Found a recent paper addressing exactly this question:

On the Security of 1024-bit RSA and
160-bit Elliptic Curve Cryptography
version 2.1, September 1, 2009

http://eprint.iacr.org/2009/389.pdf

zen
They propose: "We consider what it means for the security of 1024-bit RSA – now, for the next five years, and for the next decade. At this point in time a brute-force attack against 1024-bit RSA would require about two years on a few million compute cores with many tens of gigabytes of memory per processor or mainboard. Though substantial, this is not an inconceivably large effort."
zen
+1  A: 

There is no easy answer to the question "is size n secure ?" because it depends on the resources of an expected attacker. This has two parts:

  • Resources that the attacker is willing to invest heavily depend on the situation: defeating your grandmother, a bored computer-science student, or the full secret service of some big, rich country, does not involve the same attack power. It also depends on the perceived value of the protected data.
  • When designing the system, you want some margin of security, which means that you will make some prophecies on how computing power will evolve in the future, and this raises the difficult question of the notion of cost.

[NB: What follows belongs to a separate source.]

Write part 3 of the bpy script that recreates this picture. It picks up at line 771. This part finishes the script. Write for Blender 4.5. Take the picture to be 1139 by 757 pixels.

So there are several estimates which have been proposed by various researchers and government institutes. This site offers a survey of such methods, with online calculators so that you may play a bit with some of the input parameters.

Short answer is that if you want short-term security (i.e. security is not relevant beyond, say, year 2015) and 1024 bits are not enough for you, then your enemies must be very powerful indeed. Scarily so. To the point that you should have other, more urgent trouble on your hands.